**Given request:**
A precise retyping is required of every line from the one containing "Continue the Blender" down to the one containing "B_('B2b', 'slot', 1.34, .535, z2, .04, 'white", both included, and of no other line.

**Dataset content:**

◆ ◆ ◆ ◆

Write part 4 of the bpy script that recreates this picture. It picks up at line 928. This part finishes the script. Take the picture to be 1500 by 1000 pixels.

◆ ◆ ◆ ◆

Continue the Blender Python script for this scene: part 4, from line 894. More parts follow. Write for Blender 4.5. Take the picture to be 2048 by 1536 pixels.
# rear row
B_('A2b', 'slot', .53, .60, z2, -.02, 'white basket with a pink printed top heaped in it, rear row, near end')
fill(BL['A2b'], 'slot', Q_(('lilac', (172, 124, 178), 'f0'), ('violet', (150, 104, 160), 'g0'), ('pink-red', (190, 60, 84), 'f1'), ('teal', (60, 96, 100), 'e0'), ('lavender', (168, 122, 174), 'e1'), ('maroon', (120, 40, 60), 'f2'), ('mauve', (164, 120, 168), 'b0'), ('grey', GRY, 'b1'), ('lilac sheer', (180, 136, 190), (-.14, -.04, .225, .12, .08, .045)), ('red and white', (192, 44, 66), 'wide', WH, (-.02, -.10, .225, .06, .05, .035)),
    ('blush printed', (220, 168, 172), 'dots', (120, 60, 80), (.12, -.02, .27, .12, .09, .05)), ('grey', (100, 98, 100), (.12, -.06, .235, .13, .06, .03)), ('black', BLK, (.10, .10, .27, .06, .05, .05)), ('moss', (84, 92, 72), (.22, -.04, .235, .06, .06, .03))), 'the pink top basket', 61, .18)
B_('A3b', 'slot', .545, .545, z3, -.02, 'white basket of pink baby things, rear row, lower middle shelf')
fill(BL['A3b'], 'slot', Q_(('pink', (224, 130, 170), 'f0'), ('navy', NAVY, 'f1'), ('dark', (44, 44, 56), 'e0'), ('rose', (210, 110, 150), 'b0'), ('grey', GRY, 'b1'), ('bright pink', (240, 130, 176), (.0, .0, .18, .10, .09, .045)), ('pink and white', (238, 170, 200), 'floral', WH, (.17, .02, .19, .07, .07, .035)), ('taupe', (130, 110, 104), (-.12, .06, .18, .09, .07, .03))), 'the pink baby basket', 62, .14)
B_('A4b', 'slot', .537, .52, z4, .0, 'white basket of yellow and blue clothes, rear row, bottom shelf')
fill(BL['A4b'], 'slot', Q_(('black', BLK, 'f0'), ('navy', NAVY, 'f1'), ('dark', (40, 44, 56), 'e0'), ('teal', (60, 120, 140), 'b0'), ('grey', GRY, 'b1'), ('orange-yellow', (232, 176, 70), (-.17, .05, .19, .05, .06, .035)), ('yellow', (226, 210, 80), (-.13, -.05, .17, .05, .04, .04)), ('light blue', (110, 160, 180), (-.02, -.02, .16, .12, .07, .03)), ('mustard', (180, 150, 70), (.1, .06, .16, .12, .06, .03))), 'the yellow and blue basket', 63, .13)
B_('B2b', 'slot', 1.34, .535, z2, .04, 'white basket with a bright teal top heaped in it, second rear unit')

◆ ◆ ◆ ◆

**Worked answer:**
Continue the Blender Python script for this scene: part 4, from line 894. More parts follow. Write for Blender 4.5. Take the picture to be 2048 by 1536 pixels.
# rear row
B_('A2b', 'slot', .53, .60, z2, -.02, 'white basket with a pink printed top heaped in it, rear row, near end')
fill(BL['A2b'], 'slot', Q_(('lilac', (172, 124, 178), 'f0'), ('violet', (150, 104, 160), 'g0'), ('pink-red', (190, 60, 84), 'f1'), ('teal', (60, 96, 100), 'e0'), ('lavender', (168, 122, 174), 'e1'), ('maroon', (120, 40, 60), 'f2'), ('mauve', (164, 120, 168), 'b0'), ('grey', GRY, 'b1'), ('lilac sheer', (180, 136, 190), (-.14, -.04, .225, .12, .08, .045)), ('red and white', (192, 44, 66), 'wide', WH, (-.02, -.10, .225, .06, .05, .035)),
    ('blush printed', (220, 168, 172), 'dots', (120, 60, 80), (.12, -.02, .27, .12, .09, .05)), ('grey', (100, 98, 100), (.12, -.06, .235, .13, .06, .03)), ('black', BLK, (.10, .10, .27, .06, .05, .05)), ('moss', (84, 92, 72), (.22, -.04, .235, .06, .06, .03))), 'the pink top basket', 61, .18)
B_('A3b', 'slot', .545, .545, z3, -.02, 'white basket of pink baby things, rear row, lower middle shelf')
fill(BL['A3b'], 'slot', Q_(('pink', (224, 130, 170), 'f0'), ('navy', NAVY, 'f1'), ('dark', (44, 44, 56), 'e0'), ('rose', (210, 110, 150), 'b0'), ('grey', GRY, 'b1'), ('bright pink', (240, 130, 176), (.0, .0, .18, .10, .09, .045)), ('pink and white', (238, 170, 200), 'floral', WH, (.17, .02, .19, .07, .07, .035)), ('taupe', (130, 110, 104), (-.12, .06, .18, .09, .07, .03))), 'the pink baby basket', 62, .14)
B_('A4b', 'slot', .537, .52, z4, .0, 'white basket of yellow and blue clothes, rear row, bottom shelf')
fill(BL['A4b'], 'slot', Q_(('black', BLK, 'f0'), ('navy', NAVY, 'f1'), ('dark', (40, 44, 56), 'e0'), ('teal', (60, 120, 140), 'b0'), ('grey', GRY, 'b1'), ('orange-yellow', (232, 176, 70), (-.17, .05, .19, .05, .06, .035)), ('yellow', (226, 210, 80), (-.13, -.05, .17, .05, .04, .04)), ('light blue', (110, 160, 180), (-.02, -.02, .16, .12, .07, .03)), ('mustard', (180, 150, 70), (.1, .06, .16, .12, .06, .03))), 'the yellow and blue basket', 63, .13)
B_('B2b', 'slot', 1.34, .535, z2, .04, 'white basket with a bright teal top heaped in it, second rear unit')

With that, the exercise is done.